In one of the more popular methods of repression, the principal was trying to use their parents against the students to try to stifle their activism. The usual line is “Johnny is such a fine person and has such potential to go to college, if only he’d just quit getting mixed up in all this commie political stuff.”
The writers of the paper have been going by the name of the Warren Student Union. With the threatened repression, they decided to lay low and not publish their paper for a while. However, political activity at the school has by no means diminished.

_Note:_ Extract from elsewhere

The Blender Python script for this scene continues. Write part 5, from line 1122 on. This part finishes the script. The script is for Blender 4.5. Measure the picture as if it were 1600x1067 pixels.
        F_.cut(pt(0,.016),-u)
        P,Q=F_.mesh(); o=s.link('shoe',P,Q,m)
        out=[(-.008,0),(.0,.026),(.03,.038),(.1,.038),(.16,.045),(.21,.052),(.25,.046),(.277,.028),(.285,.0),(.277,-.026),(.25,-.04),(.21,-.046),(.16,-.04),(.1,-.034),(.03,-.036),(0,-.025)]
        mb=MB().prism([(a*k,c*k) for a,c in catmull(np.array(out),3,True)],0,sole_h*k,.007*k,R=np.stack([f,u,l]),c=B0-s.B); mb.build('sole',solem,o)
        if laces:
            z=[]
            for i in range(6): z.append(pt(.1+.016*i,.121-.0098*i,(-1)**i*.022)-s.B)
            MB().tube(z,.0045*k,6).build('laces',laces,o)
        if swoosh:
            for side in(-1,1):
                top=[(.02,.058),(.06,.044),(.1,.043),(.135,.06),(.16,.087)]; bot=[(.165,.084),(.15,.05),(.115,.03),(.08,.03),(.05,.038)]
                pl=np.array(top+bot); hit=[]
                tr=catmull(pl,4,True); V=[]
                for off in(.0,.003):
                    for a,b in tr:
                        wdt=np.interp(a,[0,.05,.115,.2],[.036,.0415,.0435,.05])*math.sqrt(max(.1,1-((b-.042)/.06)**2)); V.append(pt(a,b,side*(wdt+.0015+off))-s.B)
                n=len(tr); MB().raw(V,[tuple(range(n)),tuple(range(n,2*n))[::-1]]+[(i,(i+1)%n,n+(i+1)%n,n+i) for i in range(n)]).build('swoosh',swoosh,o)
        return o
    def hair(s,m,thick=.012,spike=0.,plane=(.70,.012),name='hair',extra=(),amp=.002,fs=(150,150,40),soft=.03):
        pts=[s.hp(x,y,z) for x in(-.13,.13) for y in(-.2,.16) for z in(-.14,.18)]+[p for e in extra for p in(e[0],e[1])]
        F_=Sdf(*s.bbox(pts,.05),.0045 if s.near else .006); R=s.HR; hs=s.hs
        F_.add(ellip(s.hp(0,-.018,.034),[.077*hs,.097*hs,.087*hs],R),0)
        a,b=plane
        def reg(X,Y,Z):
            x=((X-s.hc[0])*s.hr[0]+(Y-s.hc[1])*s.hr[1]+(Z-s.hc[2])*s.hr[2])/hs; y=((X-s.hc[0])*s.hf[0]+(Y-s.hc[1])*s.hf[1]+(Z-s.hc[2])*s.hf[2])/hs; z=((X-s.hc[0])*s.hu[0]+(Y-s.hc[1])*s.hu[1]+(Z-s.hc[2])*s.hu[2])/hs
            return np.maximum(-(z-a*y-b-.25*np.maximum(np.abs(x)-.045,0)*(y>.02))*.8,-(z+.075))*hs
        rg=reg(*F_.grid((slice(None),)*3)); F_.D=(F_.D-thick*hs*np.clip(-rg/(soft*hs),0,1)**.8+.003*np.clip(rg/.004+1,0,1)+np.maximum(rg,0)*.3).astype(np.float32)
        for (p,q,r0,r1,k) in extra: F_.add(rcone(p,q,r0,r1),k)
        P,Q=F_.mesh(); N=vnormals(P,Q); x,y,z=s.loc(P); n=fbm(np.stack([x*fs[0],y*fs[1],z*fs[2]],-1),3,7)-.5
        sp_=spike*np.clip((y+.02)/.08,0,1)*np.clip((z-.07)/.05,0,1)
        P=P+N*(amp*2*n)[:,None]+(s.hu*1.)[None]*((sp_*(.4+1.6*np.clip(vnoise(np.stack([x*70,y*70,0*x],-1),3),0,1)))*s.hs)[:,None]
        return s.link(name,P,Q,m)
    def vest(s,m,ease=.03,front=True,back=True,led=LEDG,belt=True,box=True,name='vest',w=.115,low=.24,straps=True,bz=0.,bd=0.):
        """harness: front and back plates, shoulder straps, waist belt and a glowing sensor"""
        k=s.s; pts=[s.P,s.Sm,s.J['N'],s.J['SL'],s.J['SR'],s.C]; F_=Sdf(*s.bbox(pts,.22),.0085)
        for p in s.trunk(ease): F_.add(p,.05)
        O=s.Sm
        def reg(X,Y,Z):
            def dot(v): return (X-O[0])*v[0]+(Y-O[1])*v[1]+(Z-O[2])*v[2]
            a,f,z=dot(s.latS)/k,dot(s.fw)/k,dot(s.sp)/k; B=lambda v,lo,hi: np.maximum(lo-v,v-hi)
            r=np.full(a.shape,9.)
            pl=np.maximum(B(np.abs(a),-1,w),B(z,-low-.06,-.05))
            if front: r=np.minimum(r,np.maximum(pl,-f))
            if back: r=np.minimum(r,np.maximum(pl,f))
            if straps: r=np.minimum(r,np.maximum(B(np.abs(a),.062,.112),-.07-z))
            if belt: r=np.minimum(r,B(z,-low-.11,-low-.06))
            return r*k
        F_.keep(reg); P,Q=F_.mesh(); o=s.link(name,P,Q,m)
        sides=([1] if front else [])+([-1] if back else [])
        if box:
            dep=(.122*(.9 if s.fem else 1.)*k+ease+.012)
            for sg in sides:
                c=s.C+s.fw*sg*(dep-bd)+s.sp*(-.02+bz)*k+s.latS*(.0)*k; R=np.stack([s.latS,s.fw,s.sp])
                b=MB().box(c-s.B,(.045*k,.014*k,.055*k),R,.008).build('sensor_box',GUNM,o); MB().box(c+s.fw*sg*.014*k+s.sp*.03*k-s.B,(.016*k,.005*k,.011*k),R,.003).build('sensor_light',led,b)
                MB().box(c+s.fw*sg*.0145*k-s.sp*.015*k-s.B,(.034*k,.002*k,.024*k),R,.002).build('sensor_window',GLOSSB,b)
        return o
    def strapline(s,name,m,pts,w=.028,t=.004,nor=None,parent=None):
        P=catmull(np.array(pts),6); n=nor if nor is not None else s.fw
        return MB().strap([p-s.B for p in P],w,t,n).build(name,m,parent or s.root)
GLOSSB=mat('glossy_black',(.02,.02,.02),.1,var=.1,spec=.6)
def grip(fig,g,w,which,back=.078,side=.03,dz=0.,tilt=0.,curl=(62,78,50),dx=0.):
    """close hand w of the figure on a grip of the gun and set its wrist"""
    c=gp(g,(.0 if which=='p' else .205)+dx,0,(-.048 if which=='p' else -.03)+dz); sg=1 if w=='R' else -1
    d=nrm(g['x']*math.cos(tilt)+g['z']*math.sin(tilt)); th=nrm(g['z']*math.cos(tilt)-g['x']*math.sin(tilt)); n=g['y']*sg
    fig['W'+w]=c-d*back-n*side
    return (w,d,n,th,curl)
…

There is still much work going on around the People’s Peace Treaty, and there have been a whole series of speakers from the Fifth Estate Speakers Bureau at the school, speaking on the war in Southeast Asia, the March on the Warren Tank Plant, and on Women’s Liberation.
PRESS RELEASE….
Early Tuesday morning, March 2, a group of anti-war protestors staged a raid on the Chrysler-US Army tank arsenal in Warren, Michigan. Hanging a sign on a fence which read, “People’s money for schools, Not for tanks,” and covering a tank with paint, the demonstrators were announcing their opposition to the expanded war in Southeast Asia, the senseless killing there, and the deprivation of children faced with cutbacks in their school facilities and resources in Detroit.
And while the US government deplores the use of bombs by radicals against property here they develop huge tanks, bombs, etc. to kill people in Indochina. Such rationale can only be understood as illogical to say the least.
This is only one of many demonstrations that will continue if the war continues.